Bolsas de pago. Los hechos
Las tiendas están obligadas a cobrar las bolsas de plástico por normativa ambiental europea y española, pero el pago no elimina el impacto ecológico: solo busca reducir su consumo. El consumidor paga por un objeto que sigue contaminando y, en muchos casos, además hace publicidad gratuita al establecimiento.
La norma y su coartada ecológica
Desde 2018, el Real Decreto 293/2018 obliga a los comercios españoles a cobrar las bolsas de plástico ligeras y muy ligeras, en cumplimiento de la Directiva 94/62/CE sobre envases y residuos. El objetivo declarado es reducir el consumo de bolsas de un solo uso, que en España rondaba las 97.000 toneladas anuales.
La lógica es sencilla: si el consumidor tiene que pagar, se supone que pedirá menos bolsas y optará por reutilizarlas. El problema es que el gesto económico no borra la huella ambiental: una bolsa de plástico sigue siendo un residuo con potencial contaminante, aunque haya costado cinco céntimos.
El espejismo del pago
La medida se presenta como pedagógica, pero el planeta no distingue entre bolsas regaladas y bolsas cobradas. La agresión ambiental se produce igual.

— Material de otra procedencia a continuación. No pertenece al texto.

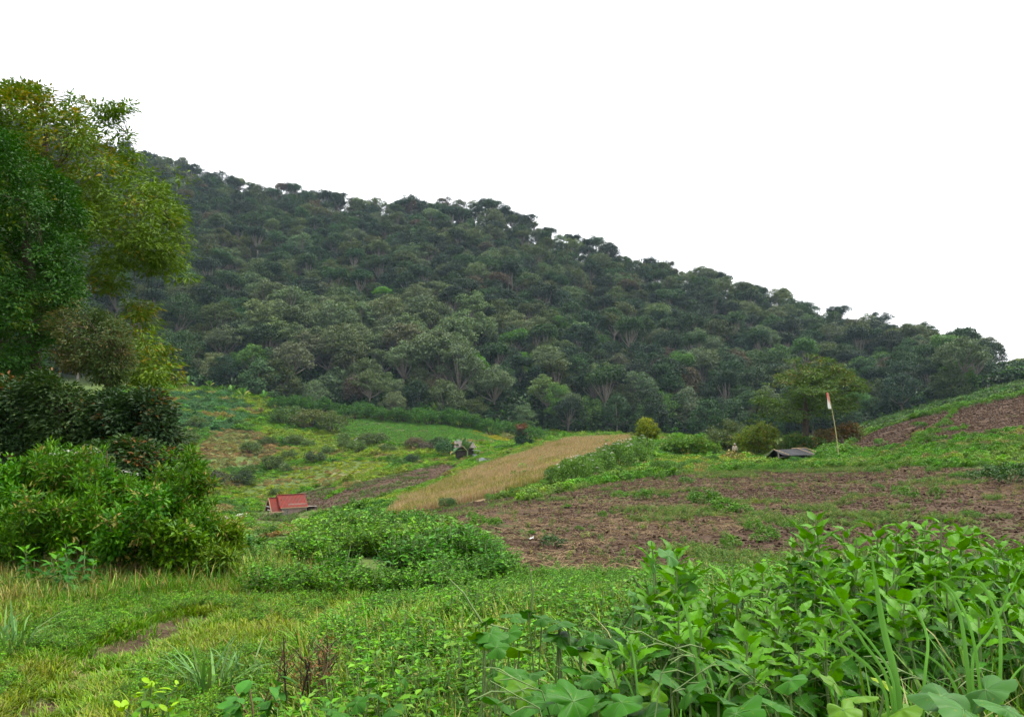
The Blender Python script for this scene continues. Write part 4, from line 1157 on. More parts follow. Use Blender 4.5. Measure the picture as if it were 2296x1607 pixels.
def build_hut():
    p0 = hit(635, 1157) + np.array([0, 0, .62])
    root = link('farm_hut', None, None, p0, (0, 0, radians(38)))
    tag(root, 'small A-frame farm hut with red metal roof in the valley', 'hut')
    def part(name, fn, mats, parent=None, smooth=False):
        b = Buf(); fn(b); return link(name, b.mesh(name, mats, smooth), parent or root)
    S = p0[1] / 130.0
    A, Bq = -1.0 * S, 3.4 * S                     # main ridge along local x
    hz, ez, hw = 2.5 * S, .62 * S, 1.28 * S
    near = part('roof_slope', lambda b: corrugated(b, [A, 0, hz], [Bq, 0, hz], [Bq, -hw, ez], [A, -hw, ez]), ['roof_red'])
    part('roof_slope', lambda b: corrugated(b, [Bq, .01, hz], [A, .01, hz], [A, hw, ez], [Bq, hw, ez]), ['roof_red'])
    part('ridge_cap', lambda b: (bar(b, [A - .03, -.07, hz + .0], [Bq + .03, -.07, hz + .0], .16, .03), bar(b, [A - .03, .07, hz + .0], [Bq + .03, .07, hz + .0], .16, .03)), ['roof_red'])
    part('eave_board', lambda b: bar(b, [A, -hw - .04, ez - .05], [Bq, -hw - .04, ez - .05], .04, .10), ['wood'])
    part('bargeboard', lambda b: (bar(b, [A - .05, 0, hz - .05], [A - .05, -hw - .03, ez - .08], .05, .14), bar(b, [A - .05, 0, hz - .05], [A - .05, hw + .03, ez - .08], .05, .14)), ['roof_red'])
    # lower porch roof reaching the ground at the front gable
    C = -2.35 * S; pz, pw = 2.08 * S, 1.22 * S
    part('porch_roof_slope', lambda b: corrugated(b, [C, 0, pz], [A + .1, 0, pz], [A + .1, -pw, .06], [C, -pw, .06], 18), ['roof_red'])
    part('porch_roof_slope', lambda b: corrugated(b, [A + .1, .01, pz], [C, .01, pz], [C, pw, .06], [A + .1, pw, .06], 18), ['roof_red'])
    part('porch_ridge_cap', lambda b: bar(b, [C - .03, 0, pz + .03], [A, 0, pz + .03], .2, .04), ['roof_red'])
    part('porch_bargeboard', lambda b: bar(b, [C - .04, 0, pz], [C - .04, -pw - .05, -.02], .07, .12), ['wood'])
    part('porch_bargeboard', lambda b: bar(b, [C - .04, .03, pz], [C - .04, pw + .35, -.3], .07, .12), ['wood'])
    part('sill_board', lambda b: bar(b, [C - .1, -pw - .05, .03], [A + .5, -pw - .05, .03], .08, .12), ['wood'])
    part('cross_beam', lambda b: bar(b, [C, -pw * .62, .8 * S], [C, pw * .62, .8 * S], .05, .07), ['white_cloth'])
    part('cross_beam', lambda b: bar(b, [C, -pw * .85, .32 * S], [C, pw * .3, .32 * S], .05, .07), ['white_cloth'])
    part('post', lambda b: bar(b, [C + .02, .1, -1.0], [C + .02, .1, pz - .1], .07, .07), ['dark_wood'])
    part('back_wall', lambda b: box(b, [A + .35, 0, .9 * S], [.05, 1.2 * S, 1.8 * S]), ['dark_wood'])
    part('wall', lambda b: box(b, [(A + Bq) / 2 + .5, -hw + .25, .28 * S], [Bq - A - 1.3, .12, 1.7 * S]), ['brick_wall'])
    part('wall', lambda b: box(b, [Bq - .12, 0, .7 * S], [.10, 1.5 * S, 1.6 * S]), ['brick_wall'])
    for k in range(5):
        x = A + .3 + k * (Bq - A - .5) / 4
        part('post', lambda b: bar(b, [x, -hw + .12, -1.2], [x, -hw + .12, ez + .1], .09, .09), ['wood_grey'])
    for k in range(6):
        x = A + .3 + k * .17
        part('wall_plank', lambda b: box(b, [x, -hw + .2, .1 * S], [.14, .03, 1.4 * S]), ['wood_grey'])
    part('side_shelf', lambda b: bar(b, [Bq - .2, -.6, ez + .02], [Bq + 1.3, -.9, ez - .02], .9, .04), ['wood_grey'])
    part('side_shelf_post', lambda b: (bar(b, [Bq + 1.2, -1.1, -1.2], [Bq + 1.2, -1.1, ez], .07, .07)), ['dark_wood'])
    part('side_store', lambda b: box(b, [Bq + .6, -.55, -.1], [1.0, .6, 1.3]), ['dark_wood'])
build_hut()

# ================================================================== RUINED SHED AND GREY SHEETS BEHIND THE SPUR
def build_shed():
    p0 = hit(1042, 1026)
    root = link('ruined_shed', None, None, p0, (0, 0, radians(12)))
    tag(root, 'ruined shed with rusty grey roof half hidden by banana plants', 'shed')
    k = p0[1] / F
    def part(name, fn, mats):
        b = Buf(); fn(b); return link(name, b.mesh(name, mats), root)
    top = 38 * k; ev = 22 * k
    part('roof_slope', lambda b: corrugated(b, [-24*k, 0, top], [18*k, 0, top - .2], [24*k, -1.6, ev], [-27*k, -1.6, ev + .1], 22, .03), ['roof_grey'])
    part('roof_slope', lambda b: corrugated(b, [18*k, 0, top - .2], [-24*k, 0, top], [-27*k, 1.6, ev], [24*k, 1.6, ev], 22, .03), ['roof_grey'])
    part('wall', lambda b: box(b, [-2*k, -.9, ev / 2], [40*k, .14, ev]), ['dark_wood'])
    part('lean_to_roof', lambda b: bar(b, [14*k, -1.3, 17*k], [32*k, -1.5, 16*k], 1.3, .05), ['sheet_grey'])
    part('lean_to_post', lambda b: bar(b, [30*k, -1.9, -.3], [30*k, -1.9, 16*k], .1, .1), ['wood_grey'])
    for j in range(5):
        part('stone', lambda b: box(b, [18*k + .28 * (j % 3), -1.5, .2 + .34 * (j // 3)], [.34, .4, .3], 0, Rz(.3 * j)), ['sheet_grey'])
build_shed()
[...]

El pago es un mecanismo de disuasión, no de neutralización. Es decir, se traslada la responsabilidad al consumidor, mientras la industria sigue fabricando bolsas y los comercios las siguen ofreciendo. El resultado es un curioso espejismo: se vende la idea de sostenibilidad, pero lo que se ha creado es un nuevo mercado de bolsas, ahora con margen de beneficio. Y, por ende, un impuesto más a soportar.
Publicidad obligatoria
El asunto se vuelve más mordaz cuando se observa que las bolsas cobradas suelen llevar impreso el logotipo del establecimiento. El cliente paga por un objeto que, además de contaminar, funciona como soporte publicitario gratuito para la tienda. Es decir, el consumidor financia la propaganda de la marca mientras se le hace creer que está contribuyendo al medio ambiente.
Si las bolsas fueran neutras, sin publicidad, al menos el pago tendría la lógica de cubrir costes. Pero el modelo actual convierte al comprador en obligado patrocinador involuntario.
Entre la pedagogía y el negocio
La normativa se justifica en nombre de la reducción de residuos y es cierto que el consumo de bolsas de un solo uso ha descendido desde su aplicación.
Sin embargo, el trasfondo es menos edificante: el cobro ha generado ingresos adicionales para los comercios y ha consolidado un sistema en el que el consumidor paga por contaminar y por anunciar. La pedagogía ambiental se mezcla con la rentabilidad empresarial y el resultado es un híbrido incómodo: menos bolsas, sí, pero más cinismo.
Bolsas de pago. Conclusión
El cobro de las bolsas no convierte al planeta en un lugar más limpio, solo convierte al consumidor en un cliente más dócil y en un publicista involuntario. La agresión ambiental sigue ahí, aunque ahora se camufle bajo el barniz de la normativa. En definitiva: pagar por contaminar no convierte el gesto en ecológico.